As the opening credits of Larry Clark’s 2002 film Ken Park began, six police officers rushed the stage and the audience booed. The cops seized the DVD.
Australia’s Office of Classification had banned the film in a 6–1 decision for depicting “matters of sex in such a way that they offend against the standards of morality, decency and propriety generally accepted by reasonable adults.”

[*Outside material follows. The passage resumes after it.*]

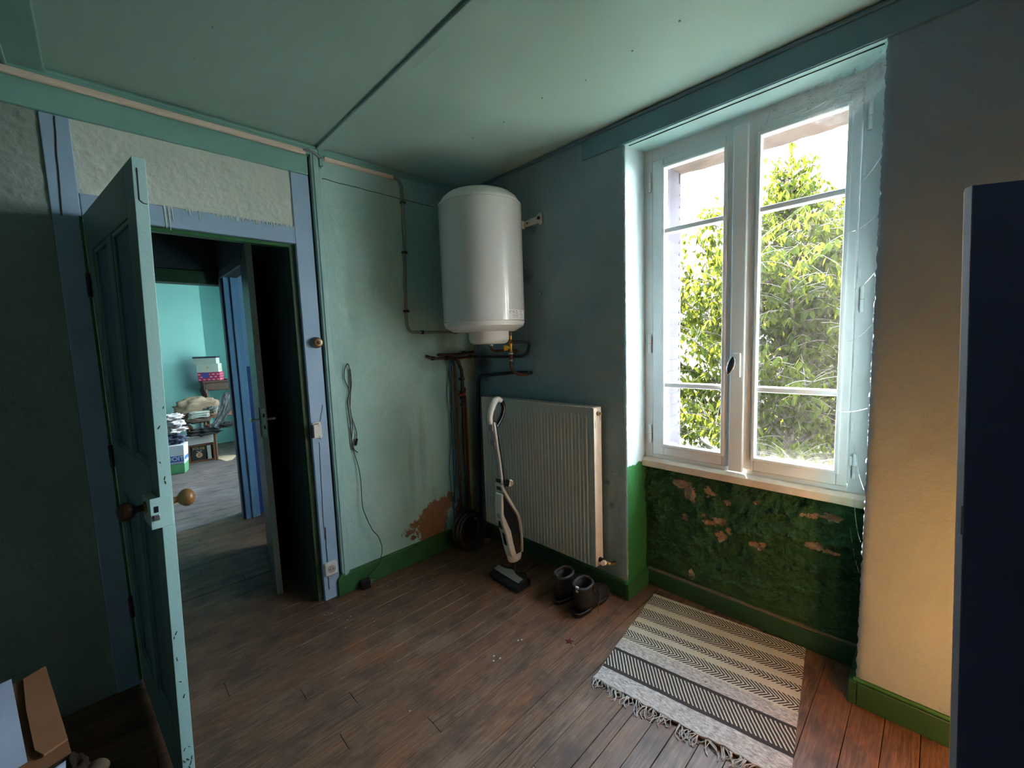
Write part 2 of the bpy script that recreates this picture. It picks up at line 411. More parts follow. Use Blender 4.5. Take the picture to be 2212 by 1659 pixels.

This is probably true. The film includes non-simulated scenes of autoerotic asphyxiation that culminate in ejaculation, homoerotic incest, and group sex, all involving actors intended to appear to be minors. The morals of any given Australian adult are likely to be offended at least once somewhere among the film’s copious sex scenes. However, had the police let the film proceed, within about three minutes the audience would have seen the most objectively disturbing bit in the whole movie, and it includes no sex at all. With the upbeat punk of Bouncing Souls playing in the background, a teenager skates into the middle of a crowded skate park, turns a video camera on himself, grins, and shoots a bullet into the one side of his skull and out the other. The camera pulls back, peering down on dozens of presumably traumatized kids gathering around the bloody mess.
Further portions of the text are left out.